We were still in bed when the phone rang about 7:15 a.m. “Have you looked outside?” the caller asked. We peered out our bedroom window and were awe-struck at the thick layer of white powder blanketing our back yard.
“Wow!” Edy exclaimed. “Wow!”
We quickly got out of bed and got dressed, eager to document this historic wintry scene. As Edy videotaped our snowy yard and neighborhood – including kids and dogs building snowmen and sledding in the nearby park, Chris headed out and about Petaluma with his 35mm camera to get other images of the snowy town.

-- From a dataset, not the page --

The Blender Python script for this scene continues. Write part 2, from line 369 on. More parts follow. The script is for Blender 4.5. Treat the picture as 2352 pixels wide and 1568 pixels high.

By 8 a.m., the snow was already starting to melt and you could see and hear the melted precipitation dripping off of trees and roofs.
"Amazing," "awesome" and "once in a lifetime" were among some of the descriptions Chris heard around town as Petalumans reveled in the snow.
Children and their parents frolicked on the path and hillside east of Sonoma Mountain Elementary School before classes -- sliding on saucers and toboggans, throwing snowballs and building snowmen.
The unusual event was attributed to cold temperatures and an unstable air mass that brought precipitation in the form of rain, snow, sleet and hail to the Bay Area. The National Weather Service issued a rare winter weather advisory in response to a "very cold Pacific storm" from the Gulf of Alaska that dropped snow from Sonoma County to Monterey Bay.
Argus-Courier columnist Bill Soberanes, a lifelong Petaluma resident, said he had never seen this much snow fall in town. He said he was awakened at 4 a.m. by playful friends flinging snowballs at his window.
By noon, most of the snow had melted, but snowmen stayed intact most of the day and patches of snow were still visible on Sonoma Mountain just east of town.